_Provided material_
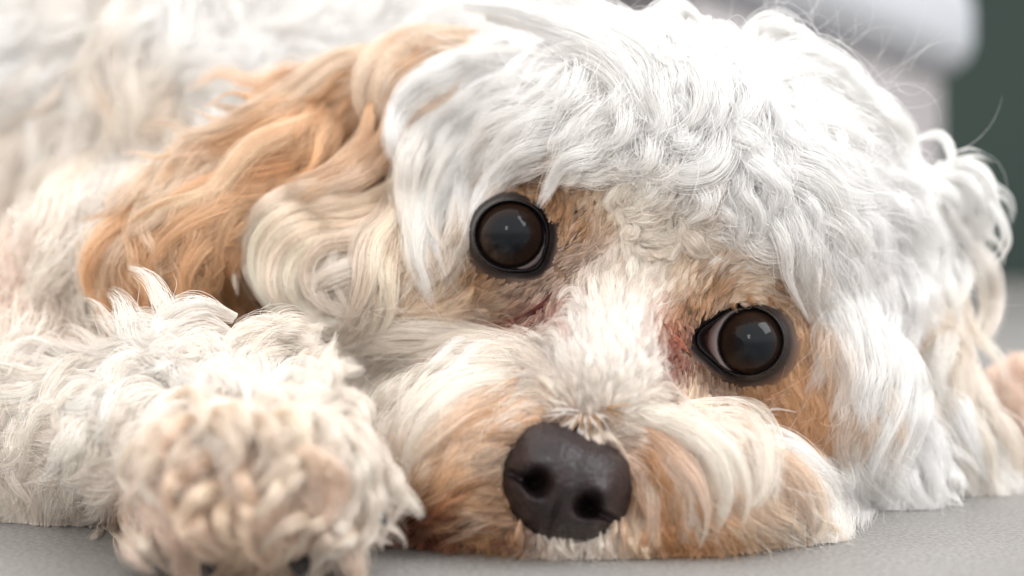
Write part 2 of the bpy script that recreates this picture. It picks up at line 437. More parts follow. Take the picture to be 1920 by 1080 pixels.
def strands_from_centres(fur, cx, cy, cd, wid, thick, colr, n, r, N=12, fray=1.0, rad=0.43, tipw=.40, rootw=.45):
    """cx, cy, cd: (L, K) centre lines in picture + depth; wid (L,), colr (L, K, 3)"""
    L, K = cx.shape
    C = U(cx, cy, cd)                                    # L,K,3
    T = np.gradient(C, axis=1)
    T /= np.linalg.norm(T, axis=-1, keepdims=True) + 1e-9
    view = C - np.array([0, -DU, HU]); view /= np.linalg.norm(view, axis=-1, keepdims=True)
    side = np.cross(T, view); side /= np.linalg.norm(side, axis=-1, keepdims=True) + 1e-6
    nor = np.cross(side, T)
    t = np.linspace(0, 1, N)
    lf = r.uniform(.72, 1.0, (L, n, 1))
    u = np.clip(t[None, None] * lf * (K - 1), 0, K - 1.001)   # L,n,N
    i0 = u.astype(int); f = (u - i0)[..., None]
    li = np.arange(L)[:, None, None]
    g = lambda A: A[li, i0] * (1 - f) + A[li, i0 + 1] * f
    Cc, Ss, Nn, Co = g(C), g(side), g(nor), g(colr)
    tt = t[None, None]
    prof = rootw + (1 - rootw) * np.minimum(1, tt * 2.6)
    prof = prof * (1 - (1 - tipw) * np.clip((tt - .4) / .6, 0, 1) ** 1.5)
    W = wid[:, None, None]
    ns = int(np.clip(n / 12, 1, 9))                        # tufts inside the lock
    sid = r.integers(0, ns, (L, n))
    def per(lo, hi):
        v = r.uniform(lo, hi, (L, ns))
        return v[np.arange(L)[:, None], sid][..., None]
    sa = per(0, 6.283); sr = np.sqrt(per(0, 1)) * (0.0 if ns == 1 else .85)
    sph = per(0, 6.283); sfq = per(.5, 1.4); sdv = per(.5, 1.7)
    a = r.uniform(0, 2 * math.pi, (L, n, 1)); rr = np.sqrt(r.uniform(0, 1, (L, n, 1)))
    loc = (1.0 if ns == 1 else .78) * (1 - .45 * np.clip((tt - .3) / .7, 0, 1))
    fr = 1 + (r.exponential(.30, (L, n, 1)) ** 1.5) * fray * tt * 2.4
    tw = r.uniform(-.9, .9, (L, 1, 1)) * tt * 2.0
    spread_ = 1 + (sdv - 1) * tt * .9
    oa = (sr * np.cos(sa + tw) * spread_ + loc * rr * np.cos(a) * fr) * prof * W
    ob = (sr * np.sin(sa + tw) * spread_ + loc * rr * np.sin(a) * fr) * prof * W * thick
    ph = r.uniform(0, 6.28, (L, n, 1)); fq = r.uniform(.6, 1.6, (L, n, 1))
    wob = np.sin(tt * 6.28 * fq + ph) * W * .09 * fray + np.sin(tt * 6.28 * sfq + sph) * W * .20 * np.minimum(1, tt * 2) * (ns > 1)
    pos = Cc + Ss * (oa + wob)[..., None] + Nn * ob[..., None]
    rv = r.uniform(.75, 1.25, (L, n, 1)) * rad
    rd = rv * (1 - .75 * tt ** 2.5) + 0 * tt
    dark = 1 - Co.mean(-1, keepdims=True).mean(2, keepdims=True)
    cv = (1 + r.normal(0, 1, (L, n, 1, 1)) * (.05 + .30 * dark) + r.normal(0, 1, (L, 1, 1, 1)) * (.03 + .22 * dark))
    colv = np.clip(Co * cv, 0.01, .975)
    fur.add(pos.reshape(-1, N, 3), rd.reshape(-1, N), colv.reshape(-1, N, 3))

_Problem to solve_
Reproduce every line above as written, skipping pictures.

_Exercise response_
Write part 2 of the bpy script that recreates this picture. It picks up at line 437. More parts follow. Take the picture to be 1920 by 1080 pixels.
def strands_from_centres(fur, cx, cy, cd, wid, thick, colr, n, r, N=12, fray=1.0, rad=0.43, tipw=.40, rootw=.45):
    """cx, cy, cd: (L, K) centre lines in picture + depth; wid (L,), colr (L, K, 3)"""
    L, K = cx.shape
    C = U(cx, cy, cd)                                    # L,K,3
    T = np.gradient(C, axis=1)
    T /= np.linalg.norm(T, axis=-1, keepdims=True) + 1e-9
    view = C - np.array([0, -DU, HU]); view /= np.linalg.norm(view, axis=-1, keepdims=True)
    side = np.cross(T, view); side /= np.linalg.norm(side, axis=-1, keepdims=True) + 1e-6
    nor = np.cross(side, T)
    t = np.linspace(0, 1, N)
    lf = r.uniform(.72, 1.0, (L, n, 1))
    u = np.clip(t[None, None] * lf * (K - 1), 0, K - 1.001)   # L,n,N
    i0 = u.astype(int); f = (u - i0)[..., None]
    li = np.arange(L)[:, None, None]
    g = lambda A: A[li, i0] * (1 - f) + A[li, i0 + 1] * f
    Cc, Ss, Nn, Co = g(C), g(side), g(nor), g(colr)
    tt = t[None, None]
    prof = rootw + (1 - rootw) * np.minimum(1, tt * 2.6)
    prof = prof * (1 - (1 - tipw) * np.clip((tt - .4) / .6, 0, 1) ** 1.5)
    W = wid[:, None, None]
    ns = int(np.clip(n / 12, 1, 9))                        # tufts inside the lock
    sid = r.integers(0, ns, (L, n))
    def per(lo, hi):
        v = r.uniform(lo, hi, (L, ns))
        return v[np.arange(L)[:, None], sid][..., None]
    sa = per(0, 6.283); sr = np.sqrt(per(0, 1)) * (0.0 if ns == 1 else .85)
    sph = per(0, 6.283); sfq = per(.5, 1.4); sdv = per(.5, 1.7)
    a = r.uniform(0, 2 * math.pi, (L, n, 1)); rr = np.sqrt(r.uniform(0, 1, (L, n, 1)))
    loc = (1.0 if ns == 1 else .78) * (1 - .45 * np.clip((tt - .3) / .7, 0, 1))
    fr = 1 + (r.exponential(.30, (L, n, 1)) ** 1.5) * fray * tt * 2.4
    tw = r.uniform(-.9, .9, (L, 1, 1)) * tt * 2.0
    spread_ = 1 + (sdv - 1) * tt * .9
    oa = (sr * np.cos(sa + tw) * spread_ + loc * rr * np.cos(a) * fr) * prof * W
    ob = (sr * np.sin(sa + tw) * spread_ + loc * rr * np.sin(a) * fr) * prof * W * thick
    ph = r.uniform(0, 6.28, (L, n, 1)); fq = r.uniform(.6, 1.6, (L, n, 1))
    wob = np.sin(tt * 6.28 * fq + ph) * W * .09 * fray + np.sin(tt * 6.28 * sfq + sph) * W * .20 * np.minimum(1, tt * 2) * (ns > 1)
    pos = Cc + Ss * (oa + wob)[..., None] + Nn * ob[..., None]
    rv = r.uniform(.75, 1.25, (L, n, 1)) * rad
    rd = rv * (1 - .75 * tt ** 2.5) + 0 * tt
    dark = 1 - Co.mean(-1, keepdims=True).mean(2, keepdims=True)
    cv = (1 + r.normal(0, 1, (L, n, 1, 1)) * (.05 + .30 * dark) + r.normal(0, 1, (L, 1, 1, 1)) * (.03 + .22 * dark))
    colv = np.clip(Co * cv, 0.01, .975)
    fur.add(pos.reshape(-1, N, 3), rd.reshape(-1, N), colv.reshape(-1, N, 3))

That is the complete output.